Mark Pendergrast, who has written a history of the drink, told the popular radio show: "I think that it certainly is a version of the formula. The company has always said that at any given time only two people know how to mix the 7X flavouring ingredient. Those two people never travel on the same plane in case it crashes."
However, Khalid Mohammed Shareef, the director of the food control department at Dubai Municipality, rejected the possibility of alcohol in Coke.
"We've got good connections with all the labs all over the world, and we couldn't find any single thing to show us there is alcohol," he said. "I am 100 per cent sure because we did all the tests."
Coca-Cola has fought a string of legal challenges to force it to reveal its formula and, in 1977, it pulled out of India rather than divulge the contents. The only comments it has made in recent years on the secret recipe have been to confirm the drink originally included cocaine, which was removed in the early 1900s.

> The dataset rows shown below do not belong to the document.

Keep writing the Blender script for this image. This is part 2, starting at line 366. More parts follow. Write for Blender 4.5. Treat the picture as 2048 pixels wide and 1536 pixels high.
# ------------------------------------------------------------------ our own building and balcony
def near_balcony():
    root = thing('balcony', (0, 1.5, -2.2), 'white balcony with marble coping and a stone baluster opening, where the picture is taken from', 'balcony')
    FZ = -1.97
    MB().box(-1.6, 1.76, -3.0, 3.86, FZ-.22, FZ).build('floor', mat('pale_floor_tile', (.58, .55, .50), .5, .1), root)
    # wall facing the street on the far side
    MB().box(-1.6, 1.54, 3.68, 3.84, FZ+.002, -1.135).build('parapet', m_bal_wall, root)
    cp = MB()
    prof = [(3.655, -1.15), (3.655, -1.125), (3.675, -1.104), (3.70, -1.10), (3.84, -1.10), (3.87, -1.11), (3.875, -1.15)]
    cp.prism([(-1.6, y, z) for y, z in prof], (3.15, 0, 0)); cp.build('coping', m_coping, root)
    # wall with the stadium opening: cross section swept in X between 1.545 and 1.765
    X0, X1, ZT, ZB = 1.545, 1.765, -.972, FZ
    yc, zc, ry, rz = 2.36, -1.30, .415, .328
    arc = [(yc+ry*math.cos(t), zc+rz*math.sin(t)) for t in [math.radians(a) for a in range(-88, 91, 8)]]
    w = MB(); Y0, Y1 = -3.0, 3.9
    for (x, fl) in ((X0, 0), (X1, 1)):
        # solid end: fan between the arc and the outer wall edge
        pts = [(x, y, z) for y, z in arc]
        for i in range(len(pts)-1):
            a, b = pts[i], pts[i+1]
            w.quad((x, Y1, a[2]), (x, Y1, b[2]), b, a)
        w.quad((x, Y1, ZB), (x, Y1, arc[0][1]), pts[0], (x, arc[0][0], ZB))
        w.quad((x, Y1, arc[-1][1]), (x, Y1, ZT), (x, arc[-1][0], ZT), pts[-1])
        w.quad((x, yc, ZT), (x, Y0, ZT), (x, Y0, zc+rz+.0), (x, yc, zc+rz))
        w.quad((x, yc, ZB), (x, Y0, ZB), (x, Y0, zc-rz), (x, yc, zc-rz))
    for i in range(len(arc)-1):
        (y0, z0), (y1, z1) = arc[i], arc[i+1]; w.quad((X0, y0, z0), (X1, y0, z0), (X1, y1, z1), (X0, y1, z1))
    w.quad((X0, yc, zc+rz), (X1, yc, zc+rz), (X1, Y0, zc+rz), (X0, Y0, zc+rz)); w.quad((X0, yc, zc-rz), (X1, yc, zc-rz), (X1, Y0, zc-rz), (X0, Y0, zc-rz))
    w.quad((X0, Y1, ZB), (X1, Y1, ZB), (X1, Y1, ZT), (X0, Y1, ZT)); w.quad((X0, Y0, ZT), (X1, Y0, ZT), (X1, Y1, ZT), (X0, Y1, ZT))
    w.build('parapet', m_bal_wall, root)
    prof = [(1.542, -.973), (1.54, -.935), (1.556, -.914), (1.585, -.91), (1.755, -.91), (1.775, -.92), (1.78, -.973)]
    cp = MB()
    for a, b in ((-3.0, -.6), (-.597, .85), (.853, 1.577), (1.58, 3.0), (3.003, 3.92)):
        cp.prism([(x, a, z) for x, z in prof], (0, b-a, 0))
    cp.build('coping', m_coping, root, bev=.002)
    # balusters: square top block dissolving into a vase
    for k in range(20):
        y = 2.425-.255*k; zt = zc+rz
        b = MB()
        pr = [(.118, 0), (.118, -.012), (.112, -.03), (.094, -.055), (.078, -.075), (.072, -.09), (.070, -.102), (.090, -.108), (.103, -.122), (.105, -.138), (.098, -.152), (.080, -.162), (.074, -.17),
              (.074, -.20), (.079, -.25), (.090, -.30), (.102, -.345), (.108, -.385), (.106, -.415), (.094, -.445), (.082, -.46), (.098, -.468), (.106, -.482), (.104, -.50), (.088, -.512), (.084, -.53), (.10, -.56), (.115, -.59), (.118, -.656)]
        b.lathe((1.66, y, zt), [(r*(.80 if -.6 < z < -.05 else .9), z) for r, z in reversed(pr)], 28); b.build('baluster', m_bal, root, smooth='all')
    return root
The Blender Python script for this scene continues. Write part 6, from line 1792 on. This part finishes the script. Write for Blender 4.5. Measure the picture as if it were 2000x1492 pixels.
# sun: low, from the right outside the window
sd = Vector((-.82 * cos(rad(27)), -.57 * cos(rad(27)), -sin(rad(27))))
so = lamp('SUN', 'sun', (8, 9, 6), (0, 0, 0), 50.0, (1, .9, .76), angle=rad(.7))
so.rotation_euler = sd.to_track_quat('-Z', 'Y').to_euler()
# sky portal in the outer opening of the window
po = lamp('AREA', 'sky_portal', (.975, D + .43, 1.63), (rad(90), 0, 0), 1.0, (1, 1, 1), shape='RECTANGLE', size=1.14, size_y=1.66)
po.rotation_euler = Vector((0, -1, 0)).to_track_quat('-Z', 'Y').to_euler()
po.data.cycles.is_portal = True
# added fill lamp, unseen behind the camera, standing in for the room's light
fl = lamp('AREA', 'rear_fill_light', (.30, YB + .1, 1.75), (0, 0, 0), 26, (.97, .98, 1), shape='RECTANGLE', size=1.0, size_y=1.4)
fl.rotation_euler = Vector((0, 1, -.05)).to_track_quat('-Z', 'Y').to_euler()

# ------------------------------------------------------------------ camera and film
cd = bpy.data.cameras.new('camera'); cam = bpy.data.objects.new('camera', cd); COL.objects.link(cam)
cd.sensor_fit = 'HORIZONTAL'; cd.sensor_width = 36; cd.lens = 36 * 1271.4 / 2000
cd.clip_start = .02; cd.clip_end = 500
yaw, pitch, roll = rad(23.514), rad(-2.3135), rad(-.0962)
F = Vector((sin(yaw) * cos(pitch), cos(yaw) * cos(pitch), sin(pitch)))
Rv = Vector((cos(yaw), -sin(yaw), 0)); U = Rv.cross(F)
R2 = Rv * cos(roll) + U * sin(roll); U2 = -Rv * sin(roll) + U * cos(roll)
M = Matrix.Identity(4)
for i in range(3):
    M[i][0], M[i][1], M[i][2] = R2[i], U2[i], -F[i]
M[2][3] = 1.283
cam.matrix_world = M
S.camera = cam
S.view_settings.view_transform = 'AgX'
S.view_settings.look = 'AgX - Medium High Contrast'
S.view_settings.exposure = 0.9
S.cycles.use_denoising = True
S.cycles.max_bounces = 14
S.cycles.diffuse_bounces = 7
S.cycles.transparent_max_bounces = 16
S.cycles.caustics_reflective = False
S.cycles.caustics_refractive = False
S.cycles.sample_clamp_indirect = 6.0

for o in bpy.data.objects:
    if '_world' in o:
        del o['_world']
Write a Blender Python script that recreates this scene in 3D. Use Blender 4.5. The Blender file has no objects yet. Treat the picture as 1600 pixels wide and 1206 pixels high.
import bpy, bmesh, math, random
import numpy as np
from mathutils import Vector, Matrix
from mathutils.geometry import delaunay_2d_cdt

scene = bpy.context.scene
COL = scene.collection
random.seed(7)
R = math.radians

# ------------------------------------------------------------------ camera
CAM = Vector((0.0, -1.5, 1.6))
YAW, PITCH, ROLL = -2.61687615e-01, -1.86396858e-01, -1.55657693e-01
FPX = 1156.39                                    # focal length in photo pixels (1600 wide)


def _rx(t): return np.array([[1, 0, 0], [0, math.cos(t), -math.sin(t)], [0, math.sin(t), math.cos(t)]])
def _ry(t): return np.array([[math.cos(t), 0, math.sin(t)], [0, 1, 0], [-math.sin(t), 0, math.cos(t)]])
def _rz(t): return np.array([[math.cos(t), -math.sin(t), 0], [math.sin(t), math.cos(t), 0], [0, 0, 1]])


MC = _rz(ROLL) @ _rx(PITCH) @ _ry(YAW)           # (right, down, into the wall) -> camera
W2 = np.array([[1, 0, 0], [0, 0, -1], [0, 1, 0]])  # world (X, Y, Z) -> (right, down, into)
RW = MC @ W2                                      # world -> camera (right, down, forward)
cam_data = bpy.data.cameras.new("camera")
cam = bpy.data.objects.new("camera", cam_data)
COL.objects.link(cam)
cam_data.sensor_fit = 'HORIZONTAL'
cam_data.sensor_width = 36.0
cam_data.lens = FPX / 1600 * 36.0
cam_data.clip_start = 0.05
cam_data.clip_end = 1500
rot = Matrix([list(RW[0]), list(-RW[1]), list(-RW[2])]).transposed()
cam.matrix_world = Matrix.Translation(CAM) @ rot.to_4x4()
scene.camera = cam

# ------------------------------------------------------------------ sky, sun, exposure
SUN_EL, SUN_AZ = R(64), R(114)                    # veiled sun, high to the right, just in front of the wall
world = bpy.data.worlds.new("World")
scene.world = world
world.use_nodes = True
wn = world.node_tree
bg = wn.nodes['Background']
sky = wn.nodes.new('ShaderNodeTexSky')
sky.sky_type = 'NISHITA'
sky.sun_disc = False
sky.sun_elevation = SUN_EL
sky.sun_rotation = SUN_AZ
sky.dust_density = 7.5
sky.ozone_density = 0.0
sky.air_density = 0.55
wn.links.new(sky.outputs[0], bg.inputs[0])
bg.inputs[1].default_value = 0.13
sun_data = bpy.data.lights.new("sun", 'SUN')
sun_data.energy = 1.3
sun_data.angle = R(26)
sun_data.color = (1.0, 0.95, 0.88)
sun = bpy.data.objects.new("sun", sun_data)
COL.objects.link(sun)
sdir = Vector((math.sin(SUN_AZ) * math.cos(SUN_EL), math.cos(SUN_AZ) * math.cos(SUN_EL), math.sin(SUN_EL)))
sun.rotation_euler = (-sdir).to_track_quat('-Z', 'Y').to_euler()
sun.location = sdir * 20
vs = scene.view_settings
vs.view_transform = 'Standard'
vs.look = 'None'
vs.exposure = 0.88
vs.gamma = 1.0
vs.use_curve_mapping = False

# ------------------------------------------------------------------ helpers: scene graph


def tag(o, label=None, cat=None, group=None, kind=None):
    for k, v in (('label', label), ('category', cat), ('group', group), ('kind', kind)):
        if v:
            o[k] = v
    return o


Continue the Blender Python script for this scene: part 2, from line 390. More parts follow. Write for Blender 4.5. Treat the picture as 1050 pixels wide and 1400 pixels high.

Last night, Coca-Cola confirmed all its soft drink products were non-alcoholic beverages and did not contain any meat.
"The ingredients used in our beverages are listed on the product labels and many third parties have tried over time to crack the secret formula of Coca-Cola," a spokeswoman said. "Try as they might to crack that formula, there truly is only one 'real thing'."
Coca-Cola will celebrate its 125th anniversary this year.